Attestations from sources in Spanish: 

cenmecatl yn tlalli Acaxtenco centçontli yni hueyaca = un cordel o mecate de tierra, en el pago llamado Acaltzinco, que tiene cuatrocientos de largo (Xochimilco, 1577)
Vidas y bienes olvidados: Testamentos indígenas novohispanos, vol. 2, Testamentos en náhuatl y castellano del siglo XVI, eds., Teresa Rojas Rabiela, Elsa Leticia Rea López, Constantino Medina Lima (Mexico: Consejo Nacional de Ciencias Tecnología, 1999), 210–211.

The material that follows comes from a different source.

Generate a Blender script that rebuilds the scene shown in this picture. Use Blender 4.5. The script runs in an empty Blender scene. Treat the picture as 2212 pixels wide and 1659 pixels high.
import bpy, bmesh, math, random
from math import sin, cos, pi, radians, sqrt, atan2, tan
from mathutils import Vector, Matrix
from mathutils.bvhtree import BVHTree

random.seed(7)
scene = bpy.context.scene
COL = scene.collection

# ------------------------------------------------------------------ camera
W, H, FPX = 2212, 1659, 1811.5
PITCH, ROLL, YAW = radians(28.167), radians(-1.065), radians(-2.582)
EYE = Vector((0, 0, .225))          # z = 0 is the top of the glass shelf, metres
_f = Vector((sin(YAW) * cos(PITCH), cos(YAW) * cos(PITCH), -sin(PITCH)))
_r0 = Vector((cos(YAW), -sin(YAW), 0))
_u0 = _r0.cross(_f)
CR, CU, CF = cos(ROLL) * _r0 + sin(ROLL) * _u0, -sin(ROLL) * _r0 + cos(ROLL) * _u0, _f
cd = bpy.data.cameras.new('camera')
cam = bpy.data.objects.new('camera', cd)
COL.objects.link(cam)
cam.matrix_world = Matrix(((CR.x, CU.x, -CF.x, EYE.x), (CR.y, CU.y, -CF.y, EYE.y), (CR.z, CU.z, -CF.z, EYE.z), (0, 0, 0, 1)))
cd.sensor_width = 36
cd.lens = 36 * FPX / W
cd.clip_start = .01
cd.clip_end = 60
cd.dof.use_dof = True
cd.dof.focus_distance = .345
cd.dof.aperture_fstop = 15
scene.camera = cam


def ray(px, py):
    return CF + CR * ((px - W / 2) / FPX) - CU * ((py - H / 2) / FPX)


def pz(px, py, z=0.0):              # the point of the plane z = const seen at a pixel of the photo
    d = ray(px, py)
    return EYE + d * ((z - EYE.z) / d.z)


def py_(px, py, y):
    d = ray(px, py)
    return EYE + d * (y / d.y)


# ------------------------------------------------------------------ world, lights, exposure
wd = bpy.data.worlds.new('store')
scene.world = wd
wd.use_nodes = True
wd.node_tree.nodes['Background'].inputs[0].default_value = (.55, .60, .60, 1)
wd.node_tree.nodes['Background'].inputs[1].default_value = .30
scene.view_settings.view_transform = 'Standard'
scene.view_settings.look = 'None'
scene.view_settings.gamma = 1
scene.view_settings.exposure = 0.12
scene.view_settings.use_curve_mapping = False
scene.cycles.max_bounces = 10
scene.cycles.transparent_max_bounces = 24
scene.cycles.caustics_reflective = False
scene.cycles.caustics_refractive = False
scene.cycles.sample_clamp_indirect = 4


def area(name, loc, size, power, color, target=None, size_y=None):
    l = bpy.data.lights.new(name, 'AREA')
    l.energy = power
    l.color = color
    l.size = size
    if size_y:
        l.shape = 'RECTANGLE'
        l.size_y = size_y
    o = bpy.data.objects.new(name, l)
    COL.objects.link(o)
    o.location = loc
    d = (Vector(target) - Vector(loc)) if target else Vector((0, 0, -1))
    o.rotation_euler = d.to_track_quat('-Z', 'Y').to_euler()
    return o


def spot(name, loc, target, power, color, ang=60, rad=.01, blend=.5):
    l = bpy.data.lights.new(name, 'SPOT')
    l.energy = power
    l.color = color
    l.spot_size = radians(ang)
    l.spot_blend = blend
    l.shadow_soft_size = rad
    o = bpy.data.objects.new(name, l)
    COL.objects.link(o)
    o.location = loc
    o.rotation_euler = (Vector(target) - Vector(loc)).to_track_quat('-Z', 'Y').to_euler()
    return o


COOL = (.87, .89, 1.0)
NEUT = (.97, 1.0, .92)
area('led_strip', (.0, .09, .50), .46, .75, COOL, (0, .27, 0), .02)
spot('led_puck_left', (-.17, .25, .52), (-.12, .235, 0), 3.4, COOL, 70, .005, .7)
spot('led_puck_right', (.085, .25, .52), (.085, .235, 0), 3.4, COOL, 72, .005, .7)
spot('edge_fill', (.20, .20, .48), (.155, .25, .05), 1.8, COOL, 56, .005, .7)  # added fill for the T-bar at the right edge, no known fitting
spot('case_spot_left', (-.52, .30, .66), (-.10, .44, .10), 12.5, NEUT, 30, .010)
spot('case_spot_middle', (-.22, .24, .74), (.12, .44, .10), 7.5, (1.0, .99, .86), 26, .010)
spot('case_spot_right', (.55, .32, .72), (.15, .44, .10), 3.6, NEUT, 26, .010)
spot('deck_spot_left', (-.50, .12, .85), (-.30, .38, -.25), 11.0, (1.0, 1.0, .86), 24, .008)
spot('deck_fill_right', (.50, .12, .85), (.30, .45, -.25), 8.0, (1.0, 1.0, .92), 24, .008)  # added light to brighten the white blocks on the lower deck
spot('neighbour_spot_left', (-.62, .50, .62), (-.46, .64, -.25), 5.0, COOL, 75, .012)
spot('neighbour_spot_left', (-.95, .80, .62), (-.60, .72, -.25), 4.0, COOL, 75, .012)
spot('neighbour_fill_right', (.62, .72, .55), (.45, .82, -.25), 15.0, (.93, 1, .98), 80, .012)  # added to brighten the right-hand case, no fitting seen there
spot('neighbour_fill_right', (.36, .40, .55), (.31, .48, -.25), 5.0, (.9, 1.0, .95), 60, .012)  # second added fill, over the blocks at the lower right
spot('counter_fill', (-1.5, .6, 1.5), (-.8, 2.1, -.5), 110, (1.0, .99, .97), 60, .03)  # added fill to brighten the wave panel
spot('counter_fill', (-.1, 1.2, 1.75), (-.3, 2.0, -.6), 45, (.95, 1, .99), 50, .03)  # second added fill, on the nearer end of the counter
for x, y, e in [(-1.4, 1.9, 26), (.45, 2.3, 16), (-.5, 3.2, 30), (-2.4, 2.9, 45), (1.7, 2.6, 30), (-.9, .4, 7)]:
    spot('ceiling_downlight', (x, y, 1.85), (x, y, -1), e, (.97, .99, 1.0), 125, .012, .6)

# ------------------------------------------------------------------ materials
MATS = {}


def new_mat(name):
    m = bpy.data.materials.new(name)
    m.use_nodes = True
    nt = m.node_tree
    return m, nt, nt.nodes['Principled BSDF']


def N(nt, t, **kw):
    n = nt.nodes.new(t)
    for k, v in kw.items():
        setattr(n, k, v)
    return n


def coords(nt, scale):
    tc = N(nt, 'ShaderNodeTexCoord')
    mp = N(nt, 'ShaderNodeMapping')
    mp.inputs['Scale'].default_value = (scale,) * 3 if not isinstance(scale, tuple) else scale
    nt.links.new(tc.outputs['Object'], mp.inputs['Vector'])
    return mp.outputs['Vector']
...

yua yn ixquix tlalcacoali = Y todas las tierras dejadas en descanso (San Juan Teotihuacan, 1563)
Vidas y bienes olvidados: Testamentos indígenas novohispanos, vol. 2, Testamentos en náhuatl y castellano del siglo XVI, eds., Teresa Rojas Rabiela, Elsa Leticia Rea López, Constantino Medina Lima (Mexico: Consejo Nacional de Ciencias Tecnología, 1999), 138–139.

tal = tlalli
¿Ni tal yec pal ni ta:guil? E, yec. = ¿La tierra da buena cosecha? Si:, muy buena. (Sonsonate, El Salvador, Nahuat or Pipil, s. XX)
Tirso Canales, Nahuat (San Salvador: Universidad de El Salvador, Editorial Universitaria, 1996), 11–12.

dali = tlalli = tierras (Guatemala, 1637, documento en pipil)
Miguel León-Portilla, "Un Texto en Nahua Pipil de Guatemala, Siglo XVII," Estudios de Cultura Náhuatl 13 (1978), 35–47, y ver 44–45.